If you were to open up your box at any given time, the expected amount you would find would be S(k)/T(k) where S(k) is the sum of all values of the remaining boxes and T(k) is the total number of remaining boxes. It figgures that if the bankers offer is less that the excepted value of the cash in your box, that you should reject and if the bankers offer is higher then you should accept. Every single time, Matt offered lower, so Kuge did the right then and rejected the deal every single time.

Or does the banker know how much is in Kugetsu's box, thus turning it into a game of phsycology as well as one of Math?

Nah, he had no idea which box I chose. It was only that low because I got rid of the highest score on my first go. If the highest score is still there, the deal that he gives is worth a lot more.

The game works on something called Utility Theory, Clucky. The problem with saying that is that you are assuming that a sum of money twice as great is worth twice as much to a person. Here's an example (if we were playing this for real money.)

There are two values left: The £250,000 and the 1p. You get offererd £100,000. By your logic, you shouldn't deal because the expected value is greater.

However, you have to remember that money starts to lose it's meaning at about £20,000. If you had to bet £20,000 on the flip of a coin, would you?

(Incidentally, a way to approximate this is to work out the root-mean-squared. That is, E(sqrt(X))^2 as this cancels out the dominance of the larger figures.)

You also have to remember that there are other factors affecting the board; the biggest one being the 'volatility' - basically how much the game will swing if you remove the top figure. In the final five, if you have left:

£250000; £1; 50p; 10p; 1p

then the offer will be lower than this game at the same point.

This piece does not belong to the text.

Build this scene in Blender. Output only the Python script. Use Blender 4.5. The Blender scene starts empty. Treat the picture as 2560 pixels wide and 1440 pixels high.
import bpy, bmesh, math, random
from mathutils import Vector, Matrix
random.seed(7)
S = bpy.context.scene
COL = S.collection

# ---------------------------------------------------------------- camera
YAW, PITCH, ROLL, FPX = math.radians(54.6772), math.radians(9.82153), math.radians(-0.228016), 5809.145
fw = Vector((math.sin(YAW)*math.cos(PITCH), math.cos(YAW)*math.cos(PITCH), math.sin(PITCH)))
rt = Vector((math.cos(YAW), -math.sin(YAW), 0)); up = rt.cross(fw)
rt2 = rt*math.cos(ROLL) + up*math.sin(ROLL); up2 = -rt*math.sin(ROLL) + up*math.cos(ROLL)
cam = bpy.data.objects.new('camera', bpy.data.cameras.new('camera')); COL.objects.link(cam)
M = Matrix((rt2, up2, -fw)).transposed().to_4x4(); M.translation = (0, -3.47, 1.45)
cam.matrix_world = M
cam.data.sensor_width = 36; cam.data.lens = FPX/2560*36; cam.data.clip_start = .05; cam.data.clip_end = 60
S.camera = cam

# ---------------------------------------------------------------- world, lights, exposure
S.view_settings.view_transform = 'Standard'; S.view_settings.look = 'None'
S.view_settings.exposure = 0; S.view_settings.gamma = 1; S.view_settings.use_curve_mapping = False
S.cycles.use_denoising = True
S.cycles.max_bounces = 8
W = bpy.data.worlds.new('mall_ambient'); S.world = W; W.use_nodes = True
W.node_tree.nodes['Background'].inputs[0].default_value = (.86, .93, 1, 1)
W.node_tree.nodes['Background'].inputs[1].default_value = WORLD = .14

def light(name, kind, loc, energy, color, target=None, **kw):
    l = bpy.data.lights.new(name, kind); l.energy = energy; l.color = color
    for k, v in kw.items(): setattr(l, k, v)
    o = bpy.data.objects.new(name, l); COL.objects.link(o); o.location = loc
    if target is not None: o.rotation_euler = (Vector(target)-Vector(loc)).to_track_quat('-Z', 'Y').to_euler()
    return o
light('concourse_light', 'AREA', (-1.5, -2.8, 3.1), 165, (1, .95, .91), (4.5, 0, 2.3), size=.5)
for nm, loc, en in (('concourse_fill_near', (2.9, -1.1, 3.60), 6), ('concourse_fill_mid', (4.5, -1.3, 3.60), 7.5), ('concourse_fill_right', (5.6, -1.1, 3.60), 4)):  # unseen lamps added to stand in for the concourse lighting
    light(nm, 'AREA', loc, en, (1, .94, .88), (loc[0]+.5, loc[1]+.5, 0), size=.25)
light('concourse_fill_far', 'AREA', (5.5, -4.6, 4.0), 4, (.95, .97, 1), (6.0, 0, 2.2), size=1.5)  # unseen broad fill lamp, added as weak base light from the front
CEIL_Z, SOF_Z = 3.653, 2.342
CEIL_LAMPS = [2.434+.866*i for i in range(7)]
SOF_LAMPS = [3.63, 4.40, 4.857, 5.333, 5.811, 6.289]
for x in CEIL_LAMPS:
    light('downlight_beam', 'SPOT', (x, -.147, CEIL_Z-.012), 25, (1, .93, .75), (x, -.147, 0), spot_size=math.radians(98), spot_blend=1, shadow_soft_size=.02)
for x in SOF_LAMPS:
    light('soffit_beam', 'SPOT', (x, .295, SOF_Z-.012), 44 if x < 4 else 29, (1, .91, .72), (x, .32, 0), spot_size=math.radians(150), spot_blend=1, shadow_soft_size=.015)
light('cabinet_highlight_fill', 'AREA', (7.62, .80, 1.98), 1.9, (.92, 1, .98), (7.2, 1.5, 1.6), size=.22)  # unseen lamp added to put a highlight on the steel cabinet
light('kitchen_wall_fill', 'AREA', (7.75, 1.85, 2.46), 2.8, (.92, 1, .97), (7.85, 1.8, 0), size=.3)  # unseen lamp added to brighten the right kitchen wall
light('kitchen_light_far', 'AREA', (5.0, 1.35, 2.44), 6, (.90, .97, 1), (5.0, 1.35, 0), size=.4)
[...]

£100000; £50000; £35000; £20000; £15000

Because the 'volatility' is lower.

Also, another point to remember is that the banker doesn't always want someone to deal. By offering a low amount, you are drawing the player to carry on; and encouraging them to enter a round in which they will open a number of large numbers. I can give you a real life example for this (Trevor's game) His board was

1p; £10; £50; £35000; £250000

He got offered £9900. The banker knew the offer would have to shoot up were the quarter of a million to be left there, but he wanted to encourage Trevor to play onwards, becuase he knew there was a 60% chance that he'd take the largest number out

Although, I agree that I wouldn't have dealt at any of the boxes in this game, but just becuase of the unlucky selection. By taking out big numbers, the deal will stay low in comparison to the mean.

-

I'd also like to point out the reason I'd set the final offer as what i did. There were ten ways that the final two boxes could be arranged - I pitched the offer so h alf were above and half werre below.

Nifty

Erm...I think I get it...I'd like to play tomorrow!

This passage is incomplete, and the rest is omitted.